In prima fila, ad ascoltarlo, il ministro degli Esteri vaticano, proprio l’incaricato del dossier Cina, monsignor Paul Richard Gallagher, che con il volto imbronciato ha lasciato l’Excelsior lasciandosi sfuggire dichiarazioni sul timore covato dalla Santa Sede, quello di essere di strumentalizzati da Trump in caduta libera nei sondaggi. Varcata l’uscita lui, ha fatto ingresso Parolin, che così non si è incontrato de visu con Pompeo che riceverà formalmente oggi in Vaticano. Al cardinale, l’ambasciata Usa, con scaltrezza, ha riservato il discorso di chiusura.
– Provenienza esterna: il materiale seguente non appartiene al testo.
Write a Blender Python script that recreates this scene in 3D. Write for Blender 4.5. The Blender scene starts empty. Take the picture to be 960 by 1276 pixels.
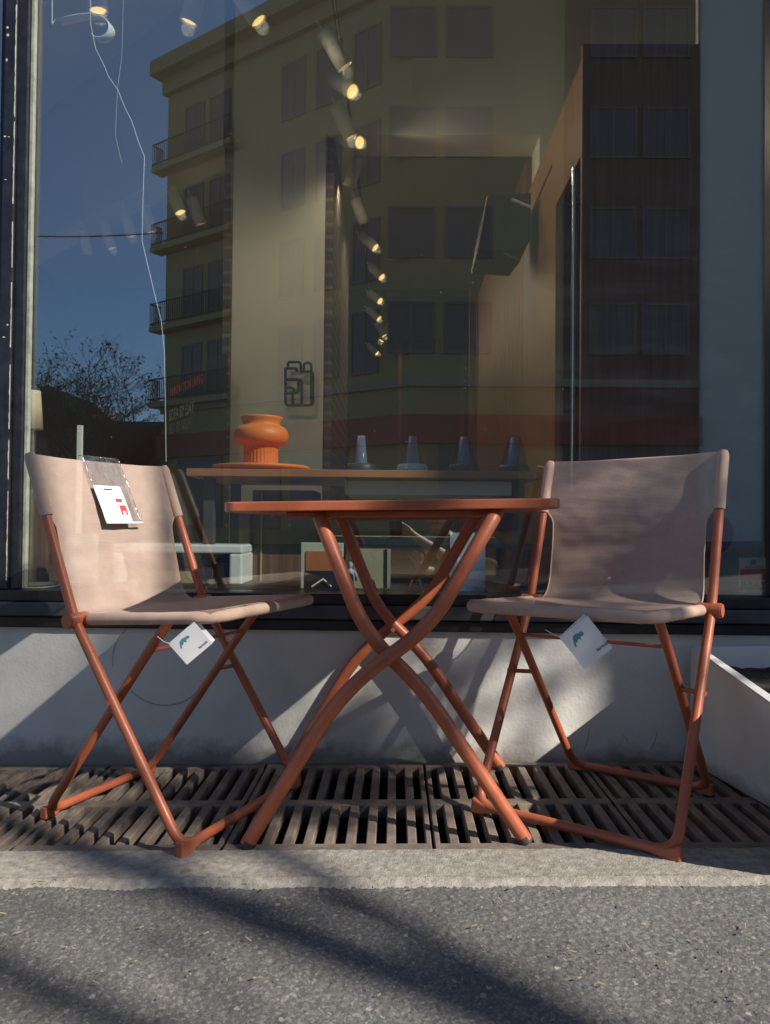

Insomma, è stato chiaro che per i vertici vaticani è stata costruita una trappola. Non si sarebbero potuti sottrarre a un evento a così alto livello di ufficialità in difesa dei cattolici. E del resto, sono gli americani a gestire le basi di Kirkuk dove i curdi e molti cristiani sono riparati durante l’offensiva del Califfato. Altrettanto scaltro però rimane il Papa che nella trappola non è caduto. La sua posizione è stata illustrata da Parolin: Francesco è impegnato nel dialogo, in una strategia di distensione che include la mano tesa persino ai regimi. I suoi obiettivi, in primis la comunione dei cattolici, prescindono dalle scadenze elettorali.